Skip the pictures. Set down, word for word, the lines from the start of the material up to and including the line with "S.camera = cam".

+++ Recorded data

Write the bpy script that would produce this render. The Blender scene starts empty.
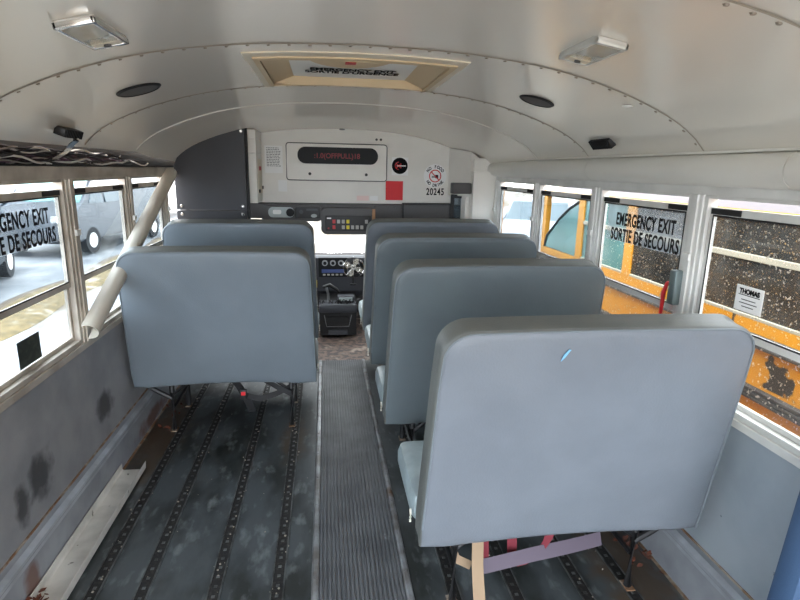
import bpy, bmesh, math, random
from mathutils import Vector, Matrix, Euler
random.seed(7)
PI = math.pi
S = bpy.context.scene
COL = S.collection

# ------------------------------------------------------------------ camera
cam = bpy.data.objects.new('camera', bpy.data.cameras.new('camera'))
COL.objects.link(cam)
cam.data.sensor_width = 36.0
cam.data.lens = 24.5
cam.data.clip_start = 0.02
cam.data.clip_end = 500
Rm = Matrix(((0.9909, 0.0120, -0.1340), (-0.1330, 0.2330, -0.9634), (0.0197, 0.9724, 0.2325)))
cam.matrix_world = Matrix.Translation((0, 0, 1.5)) @ Rm.to_quaternion().to_matrix().to_4x4()
S.camera = cam

# ------------------------------------------------------------------ world / light / exposure
W = bpy.data.worlds.new('sky'); S.world = W; W.use_nodes = True
nt = W.node_tree; nt.nodes.clear()
out = nt.nodes.new('ShaderNodeOutputWorld'); bg = nt.nodes.new('ShaderNodeBackground')
tc = nt.nodes.new('ShaderNodeTexCoord'); sp = nt.nodes.new('ShaderNodeSeparateXYZ')
rp = nt.nodes.new('ShaderNodeValToRGB'); ns = nt.nodes.new('ShaderNodeTexNoise')
mp = nt.nodes.new('ShaderNodeMapRange')
nt.links.new(tc.outputs['Generated'], sp.inputs[0])
nt.links.new(sp.outputs['Y'], mp.inputs['Value'])
mp.inputs['From Min'].default_value = -1; mp.inputs['From Max'].default_value = 1
nt.links.new(mp.outputs[0], rp.inputs[0])
rp.color_ramp.elements[0].position = 0.0; rp.color_ramp.elements[0].color = (0.42, 0.455, 0.495, 1)
rp.color_ramp.elements[1].position = 0.75; rp.color_ramp.elements[1].color = (0.42, 0.42, 0.42, 1)
nt.links.new(rp.outputs[0], bg.inputs['Color'])
bg.inputs['Strength'].default_value = 5.5
nt.links.new(bg.outputs[0], out.inputs['Surface'])
sun_d = bpy.data.lights.new('sun', 'SUN'); sun_d.energy = 3.0; sun_d.angle = math.radians(25); sun_d.color = (1.0, 0.97, 0.93)
sun = bpy.data.objects.new('sun', sun_d); COL.objects.link(sun)
sun.rotation_euler = Vector((0.02, 0.5, -0.9)).to_track_quat('-Z', 'Y').to_euler()
S.view_settings.view_transform = 'Standard'; S.view_settings.look = 'None'
S.view_settings.gamma = 1.0; S.view_settings.use_curve_mapping = False
S.view_settings.exposure = 2.25

# ------------------------------------------------------------------ materials
def lin(c):
    return tuple(((v / 255) / 12.92 if v / 255 <= 0.04045 else ((v / 255 + 0.055) / 1.055) ** 2.4) for v in c)
def mat(name, c, rough=0.5, metal=0.0, c2=None, scale=8.0, lo=0.4, hi=0.65, bump=0.0, bscale=60.0,
        c3=None, s3=3.0, lo3=0.55, hi3=0.7, spec=0.5, stretch=(1, 1, 1), detail=6.0, coat=0.0):
    m = bpy.data.materials.new(name); m.use_nodes = True
    n = m.node_tree; b = n.nodes['Principled BSDF']
    b.inputs['Roughness'].default_value = rough; b.inputs['Metallic'].default_value = metal
    b.inputs['Specular IOR Level'].default_value = spec
    b.inputs['Coat Weight'].default_value = coat; b.inputs['Coat Roughness'].default_value = 0.25
    tc = n.nodes.new('ShaderNodeTexCoord'); mpg = n.nodes.new('ShaderNodeMapping')
    mpg.inputs['Scale'].default_value = stretch
    n.links.new(tc.outputs['Object'], mpg.inputs[0])
    def layer(prev, col, sc, a, z, off):
        t = n.nodes.new('ShaderNodeTexNoise'); t.inputs['Scale'].default_value = sc
        t.inputs['Detail'].default_value = detail
        o = n.nodes.new('ShaderNodeVectorMath'); o.inputs[1].default_value = (off, off, off)
        n.links.new(mpg.outputs[0], o.inputs[0]); n.links.new(o.outputs[0], t.inputs['Vector'])
        r = n.nodes.new('ShaderNodeMapRange'); r.inputs['From Min'].default_value = a; r.inputs['From Max'].default_value = z
        n.links.new(t.outputs[0], r.inputs['Value'])
        x = n.nodes.new('ShaderNodeMix'); x.data_type = 'RGBA'
        n.links.new(r.outputs[0], x.inputs[0])
        if isinstance(prev, tuple): x.inputs[6].default_value = (*lin(prev), 1)
        else: n.links.new(prev, x.inputs[6])
        x.inputs[7].default_value = (*lin(col), 1)
        return x.outputs[2]
    cur = c
    if c2: cur = layer(cur, c2, scale, lo, hi, 0.0)
    if c3: cur = layer(cur, c3, s3, lo3, hi3, 7.3)
    if isinstance(cur, tuple): b.inputs['Base Color'].default_value = (*lin(cur), 1)
    else: n.links.new(cur, b.inputs['Base Color'])
    if bump:
        t = n.nodes.new('ShaderNodeTexNoise'); t.inputs['Scale'].default_value = bscale; t.inputs['Detail'].default_value = 4
        n.links.new(mpg.outputs[0], t.inputs['Vector'])
        bp = n.nodes.new('ShaderNodeBump'); bp.inputs['Strength'].default_value = bump; bp.inputs['Distance'].default_value = 0.01
        n.links.new(t.outputs[0], bp.inputs['Height']); n.links.new(bp.outputs[0], b.inputs['Normal'])
    return m
def glass(name, tint=(0.93, 0.95, 0.96), haze=0.05, hz=(200, 205, 210), specks=None, alpha=None):
    m = bpy.data.materials.new(name); m.use_nodes = True
    n = m.node_tree; n.nodes.clear()
    o = n.nodes.new('ShaderNodeOutputMaterial')
    tr = n.nodes.new('ShaderNodeBsdfTransparent'); tr.inputs[0].default_value = (*tint, 1)
    df = n.nodes.new('ShaderNodeBsdfDiffuse'); df.inputs[0].default_value = (*lin(hz), 1)
    gl = n.nodes.new('ShaderNodeBsdfGlossy'); gl.inputs['Roughness'].default_value = 0.03
    tc = n.nodes.new('ShaderNodeTexCoord')
    nz = n.nodes.new('ShaderNodeTexNoise'); nz.inputs['Scale'].default_value = 3.5; nz.inputs['Detail'].default_value = 5
    n.links.new(tc.outputs['Object'], nz.inputs['Vector'])
    mr = n.nodes.new('ShaderNodeMapRange'); mr.inputs['From Min'].default_value = 0.35; mr.inputs['From Max'].default_value = 0.75
    mr.inputs['To Min'].default_value = haze * 0.5; mr.inputs['To Max'].default_value = haze * 2.2
    n.links.new(nz.outputs[0], mr.inputs['Value'])
    mx = n.nodes.new('ShaderNodeMixShader')
    n.links.new(mr.outputs[0], mx.inputs[0]); n.links.new(tr.outputs[0], mx.inputs[1]); n.links.new(df.outputs[0], mx.inputs[2])
    cur = mx.outputs[0]
    if specks:
        vo = n.nodes.new('ShaderNodeTexNoise'); vo.inputs['Scale'].default_value = 95; vo.inputs['Detail'].default_value = 2
        n.links.new(tc.outputs['Object'], vo.inputs['Vector'])
        r2 = n.nodes.new('ShaderNodeMapRange'); r2.inputs['From Min'].default_value = 0.655; r2.inputs['From Max'].default_value = 0.69
        n.links.new(vo.outputs[0], r2.inputs['Value'])
        d2 = n.nodes.new('ShaderNodeBsdfDiffuse'); d2.inputs[0].default_value = (*lin(specks), 1)
        m2 = n.nodes.new('ShaderNodeMixShader')
        n.links.new(r2.outputs[0], m2.inputs[0]); n.links.new(cur, m2.inputs[1]); n.links.new(d2.outputs[0], m2.inputs[2])
        cur = m2.outputs[0]
    lw = n.nodes.new('ShaderNodeLayerWeight'); lw.inputs[0].default_value = 0.5
    pw = n.nodes.new('ShaderNodeMath'); pw.operation = 'POWER'; pw.inputs[1].default_value = 4.5
    n.links.new(lw.outputs['Facing'], pw.inputs[0])
    fr = n.nodes.new('ShaderNodeMath'); fr.operation = 'MULTIPLY_ADD'; fr.inputs[1].default_value = 0.5; fr.inputs[2].default_value = 0.025
    n.links.new(pw.outputs[0], fr.inputs[0])
    m3 = n.nodes.new('ShaderNodeMixShader')
    n.links.new(fr.outputs[0], m3.inputs[0]); n.links.new(cur, m3.inputs[1]); n.links.new(gl.outputs[0], m3.inputs[2])
    n.links.new(m3.outputs[0], o.inputs['Surface'])
    return m

M = {}
M['ceil'] = mat('painted_ceiling_metal', (240, 235, 225), 0.24, 0.30, bump=0.06, bscale=2.2, stretch=(1.6, .35, 1))
M['rivet'] = mat('bronze_grey_rivet', (150, 140, 128), 0.35, 0.5)
M['gap'] = mat('dark_seam_gap', (150, 142, 130), 0.6)
M['white'] = mat('white_paint', (230, 226, 218), 0.5, c2=(222, 218, 210), scale=3)
M['cover'] = mat('cover_paint', (226, 223, 214), 0.4, c2=(218, 214, 205), scale=2)
M['alu'] = mat('window_aluminium', (222, 221, 216), 0.42, 0.1, c2=(202, 201, 196), scale=5)
M['aluw'] = mat('warm_reflection_aluminium', (192, 184, 172), 0.42, 0.15, c2=(160, 150, 138), scale=6)  # same aluminium, with beige reflected light on the left frames put into its colour
M['dark'] = mat('black_plastic', (24, 25, 27), 0.5, spec=.2)
M['blackm'] = mat('black_enamel', (20, 20, 22), 0.5)
M['slot'] = mat('dark_slot', (20, 18, 18), 0.7)
M['wallL'] = mat('grey_wall_panel', (152, 152, 154), 0.42, 0.1, c2=(134, 135, 138), scale=5, c3=(70, 71, 74), s3=2.6, lo3=0.64, hi3=0.72, bump=0.08, bscale=20)
M['wallR'] = mat('blue_grey_wall_panel', (158, 167, 174), 0.42, 0.1, c2=(146, 156, 164), scale=5, c3=(70, 76, 80), s3=14, lo3=0.70, hi3=0.74, bump=0.08, bscale=20)
M['curb'] = mat('curb_metal', (150, 154, 160), 0.42, 0.1, c2=(128, 132, 138), scale=6, c3=(96, 70, 52), s3=5, lo3=0.68, hi3=0.78)
M['lip'] = mat('pale_ledge_metal', (176, 182, 190), 0.4, 0.2, c2=(150, 154, 160), scale=7)
M['rust'] = mat('rusty_seam', (120, 90, 66), 0.85, c2=(150, 140, 128), scale=14, lo=0.45, hi=0.6)
M['floor'] = mat('rubber_floor_sheet', (68, 73, 76), 0.40, c2=(36, 39, 38), scale=5, lo=0.44, hi=0.58, c3=(122, 128, 130), s3=22, lo3=0.56, hi3=0.85, bump=0.12, bscale=24, stretch=(1, .45, 1))
M['cabfloor'] = mat('worn_cab_floor', (112, 94, 84), 0.7, c2=(70, 62, 60), scale=22, lo=0.45, hi=0.55, c3=(150, 136, 124), s3=9, lo3=0.58, hi3=0.66)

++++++

**Answer to the exercise:**
Write the bpy script that would produce this render. The Blender scene starts empty.
import bpy, bmesh, math, random
from mathutils import Vector, Matrix, Euler
random.seed(7)
PI = math.pi
S = bpy.context.scene
COL = S.collection

# ------------------------------------------------------------------ camera
cam = bpy.data.objects.new('camera', bpy.data.cameras.new('camera'))
COL.objects.link(cam)
cam.data.sensor_width = 36.0
cam.data.lens = 24.5
cam.data.clip_start = 0.02
cam.data.clip_end = 500
Rm = Matrix(((0.9909, 0.0120, -0.1340), (-0.1330, 0.2330, -0.9634), (0.0197, 0.9724, 0.2325)))
cam.matrix_world = Matrix.Translation((0, 0, 1.5)) @ Rm.to_quaternion().to_matrix().to_4x4()
S.camera = cam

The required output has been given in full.